Exercise ::
Your answer should be a single number: how many lines in the data below hold the string "high".

- - - - - - -

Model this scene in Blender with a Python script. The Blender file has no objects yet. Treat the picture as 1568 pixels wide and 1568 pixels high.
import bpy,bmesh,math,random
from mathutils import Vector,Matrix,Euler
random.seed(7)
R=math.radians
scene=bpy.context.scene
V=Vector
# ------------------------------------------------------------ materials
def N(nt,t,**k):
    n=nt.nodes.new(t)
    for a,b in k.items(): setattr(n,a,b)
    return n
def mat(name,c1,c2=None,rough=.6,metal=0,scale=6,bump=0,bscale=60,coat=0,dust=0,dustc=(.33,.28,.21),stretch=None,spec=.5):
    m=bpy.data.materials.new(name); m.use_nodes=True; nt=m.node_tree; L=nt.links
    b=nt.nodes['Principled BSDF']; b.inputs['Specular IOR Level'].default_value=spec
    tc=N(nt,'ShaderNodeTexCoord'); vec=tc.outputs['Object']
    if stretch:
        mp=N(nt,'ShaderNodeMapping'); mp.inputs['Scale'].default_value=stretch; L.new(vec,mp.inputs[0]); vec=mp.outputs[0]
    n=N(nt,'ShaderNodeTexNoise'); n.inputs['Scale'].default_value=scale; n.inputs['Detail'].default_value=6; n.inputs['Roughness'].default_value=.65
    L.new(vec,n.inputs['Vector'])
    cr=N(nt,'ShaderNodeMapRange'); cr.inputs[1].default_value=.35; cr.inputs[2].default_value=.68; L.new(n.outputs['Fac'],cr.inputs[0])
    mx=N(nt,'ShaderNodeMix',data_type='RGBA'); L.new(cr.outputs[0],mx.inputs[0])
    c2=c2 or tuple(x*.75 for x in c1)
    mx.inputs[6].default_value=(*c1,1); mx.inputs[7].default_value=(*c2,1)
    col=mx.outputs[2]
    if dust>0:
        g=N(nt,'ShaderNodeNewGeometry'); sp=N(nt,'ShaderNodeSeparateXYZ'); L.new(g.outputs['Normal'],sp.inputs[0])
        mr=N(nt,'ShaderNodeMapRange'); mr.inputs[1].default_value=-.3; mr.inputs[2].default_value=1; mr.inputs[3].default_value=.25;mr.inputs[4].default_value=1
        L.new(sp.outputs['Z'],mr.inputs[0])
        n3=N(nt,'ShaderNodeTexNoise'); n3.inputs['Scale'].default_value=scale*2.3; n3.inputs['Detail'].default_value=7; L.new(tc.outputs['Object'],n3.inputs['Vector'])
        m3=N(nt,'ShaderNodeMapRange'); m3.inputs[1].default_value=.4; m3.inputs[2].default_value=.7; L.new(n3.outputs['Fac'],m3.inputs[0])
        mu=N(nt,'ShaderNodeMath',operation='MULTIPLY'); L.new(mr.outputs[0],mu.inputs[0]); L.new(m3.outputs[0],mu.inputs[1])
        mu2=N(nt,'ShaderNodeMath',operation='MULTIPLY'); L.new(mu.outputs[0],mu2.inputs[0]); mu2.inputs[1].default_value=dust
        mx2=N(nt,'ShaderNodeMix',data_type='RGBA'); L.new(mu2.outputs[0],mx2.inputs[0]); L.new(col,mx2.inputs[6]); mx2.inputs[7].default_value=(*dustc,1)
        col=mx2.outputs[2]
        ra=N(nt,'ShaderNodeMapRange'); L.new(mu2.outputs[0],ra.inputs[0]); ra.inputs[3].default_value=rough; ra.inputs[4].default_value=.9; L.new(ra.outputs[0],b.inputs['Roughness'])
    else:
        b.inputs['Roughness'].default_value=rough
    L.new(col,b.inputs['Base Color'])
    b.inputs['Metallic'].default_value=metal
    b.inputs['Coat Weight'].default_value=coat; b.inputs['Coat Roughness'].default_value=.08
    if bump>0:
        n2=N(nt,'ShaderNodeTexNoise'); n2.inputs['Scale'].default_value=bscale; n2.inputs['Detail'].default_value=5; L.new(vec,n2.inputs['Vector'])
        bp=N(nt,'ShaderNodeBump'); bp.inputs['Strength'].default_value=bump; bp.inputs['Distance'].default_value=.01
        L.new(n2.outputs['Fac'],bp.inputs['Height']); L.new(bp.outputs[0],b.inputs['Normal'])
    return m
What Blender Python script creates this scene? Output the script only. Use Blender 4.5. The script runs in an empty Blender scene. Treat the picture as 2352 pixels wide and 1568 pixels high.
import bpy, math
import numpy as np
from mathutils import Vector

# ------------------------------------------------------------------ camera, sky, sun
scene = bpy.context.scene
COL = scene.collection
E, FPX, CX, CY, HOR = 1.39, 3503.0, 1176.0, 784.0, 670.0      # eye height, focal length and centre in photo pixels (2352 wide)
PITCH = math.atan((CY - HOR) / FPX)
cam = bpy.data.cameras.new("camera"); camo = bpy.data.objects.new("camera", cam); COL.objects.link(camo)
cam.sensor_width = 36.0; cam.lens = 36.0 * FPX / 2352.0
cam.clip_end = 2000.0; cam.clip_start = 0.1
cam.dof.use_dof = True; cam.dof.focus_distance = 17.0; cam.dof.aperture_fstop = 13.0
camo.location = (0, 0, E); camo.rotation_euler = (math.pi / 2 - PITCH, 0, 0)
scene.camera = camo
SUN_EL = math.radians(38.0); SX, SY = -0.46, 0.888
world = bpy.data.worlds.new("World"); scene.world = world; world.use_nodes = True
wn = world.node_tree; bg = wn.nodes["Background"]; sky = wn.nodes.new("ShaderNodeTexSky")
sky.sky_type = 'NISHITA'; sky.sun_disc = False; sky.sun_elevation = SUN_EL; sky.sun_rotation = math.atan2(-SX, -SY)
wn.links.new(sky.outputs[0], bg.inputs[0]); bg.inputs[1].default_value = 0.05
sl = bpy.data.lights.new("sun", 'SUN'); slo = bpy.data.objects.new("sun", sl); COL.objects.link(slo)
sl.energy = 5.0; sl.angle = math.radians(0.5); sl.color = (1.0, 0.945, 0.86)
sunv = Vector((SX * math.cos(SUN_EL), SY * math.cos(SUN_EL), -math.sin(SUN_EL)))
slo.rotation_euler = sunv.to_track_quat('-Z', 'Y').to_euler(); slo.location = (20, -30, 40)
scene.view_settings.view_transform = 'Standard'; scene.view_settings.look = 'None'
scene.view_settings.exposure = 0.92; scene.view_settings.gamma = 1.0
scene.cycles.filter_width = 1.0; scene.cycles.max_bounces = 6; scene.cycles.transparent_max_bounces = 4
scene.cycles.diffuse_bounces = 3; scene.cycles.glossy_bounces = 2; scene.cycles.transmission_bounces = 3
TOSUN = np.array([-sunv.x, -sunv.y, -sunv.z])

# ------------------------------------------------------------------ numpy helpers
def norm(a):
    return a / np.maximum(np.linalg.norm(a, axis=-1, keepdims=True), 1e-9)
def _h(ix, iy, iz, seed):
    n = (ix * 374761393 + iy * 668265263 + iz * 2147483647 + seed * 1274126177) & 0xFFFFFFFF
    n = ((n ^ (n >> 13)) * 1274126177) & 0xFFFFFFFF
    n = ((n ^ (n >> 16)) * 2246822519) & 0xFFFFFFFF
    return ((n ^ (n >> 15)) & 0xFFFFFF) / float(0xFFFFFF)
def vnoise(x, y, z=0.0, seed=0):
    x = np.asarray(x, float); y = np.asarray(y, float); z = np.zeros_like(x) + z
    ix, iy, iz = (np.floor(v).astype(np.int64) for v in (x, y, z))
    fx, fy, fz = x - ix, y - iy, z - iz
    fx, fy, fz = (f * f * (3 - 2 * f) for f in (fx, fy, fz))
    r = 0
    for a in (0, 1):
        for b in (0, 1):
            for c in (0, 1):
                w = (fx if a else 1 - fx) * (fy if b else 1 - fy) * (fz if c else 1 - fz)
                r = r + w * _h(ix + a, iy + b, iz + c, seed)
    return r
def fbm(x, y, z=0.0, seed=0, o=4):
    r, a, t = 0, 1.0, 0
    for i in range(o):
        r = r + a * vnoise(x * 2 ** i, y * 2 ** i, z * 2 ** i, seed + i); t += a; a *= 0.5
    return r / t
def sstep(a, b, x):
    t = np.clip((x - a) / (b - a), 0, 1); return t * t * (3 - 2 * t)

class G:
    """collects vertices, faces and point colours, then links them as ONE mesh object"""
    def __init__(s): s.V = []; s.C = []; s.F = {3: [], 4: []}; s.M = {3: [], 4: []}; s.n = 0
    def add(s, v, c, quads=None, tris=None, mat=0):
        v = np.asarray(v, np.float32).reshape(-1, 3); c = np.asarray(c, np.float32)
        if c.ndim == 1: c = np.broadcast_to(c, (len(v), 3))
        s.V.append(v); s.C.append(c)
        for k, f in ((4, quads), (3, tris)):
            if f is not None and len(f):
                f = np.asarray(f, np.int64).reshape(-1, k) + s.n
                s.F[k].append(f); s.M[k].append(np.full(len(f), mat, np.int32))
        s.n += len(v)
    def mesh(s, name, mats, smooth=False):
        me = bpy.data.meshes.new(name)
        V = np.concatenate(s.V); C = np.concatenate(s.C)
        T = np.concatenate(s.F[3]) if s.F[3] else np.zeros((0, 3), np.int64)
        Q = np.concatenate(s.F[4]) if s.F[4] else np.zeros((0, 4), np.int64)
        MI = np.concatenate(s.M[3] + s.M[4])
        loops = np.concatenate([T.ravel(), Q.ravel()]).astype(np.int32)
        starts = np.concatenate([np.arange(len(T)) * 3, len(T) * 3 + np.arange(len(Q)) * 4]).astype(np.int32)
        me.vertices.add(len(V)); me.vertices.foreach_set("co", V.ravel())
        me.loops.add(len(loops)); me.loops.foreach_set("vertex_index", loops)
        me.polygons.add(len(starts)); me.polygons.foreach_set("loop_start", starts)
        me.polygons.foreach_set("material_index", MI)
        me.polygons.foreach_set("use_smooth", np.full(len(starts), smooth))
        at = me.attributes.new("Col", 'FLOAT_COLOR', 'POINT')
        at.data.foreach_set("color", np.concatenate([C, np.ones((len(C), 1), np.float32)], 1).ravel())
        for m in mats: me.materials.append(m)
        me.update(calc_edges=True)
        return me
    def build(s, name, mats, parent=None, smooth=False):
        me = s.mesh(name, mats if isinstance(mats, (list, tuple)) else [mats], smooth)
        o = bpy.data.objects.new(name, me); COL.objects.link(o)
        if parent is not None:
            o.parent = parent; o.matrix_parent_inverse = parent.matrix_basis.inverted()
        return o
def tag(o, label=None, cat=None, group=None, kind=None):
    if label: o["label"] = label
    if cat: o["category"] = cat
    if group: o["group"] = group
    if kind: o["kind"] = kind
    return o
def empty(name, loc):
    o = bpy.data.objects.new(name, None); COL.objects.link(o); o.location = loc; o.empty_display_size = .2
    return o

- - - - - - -

Reply ::
2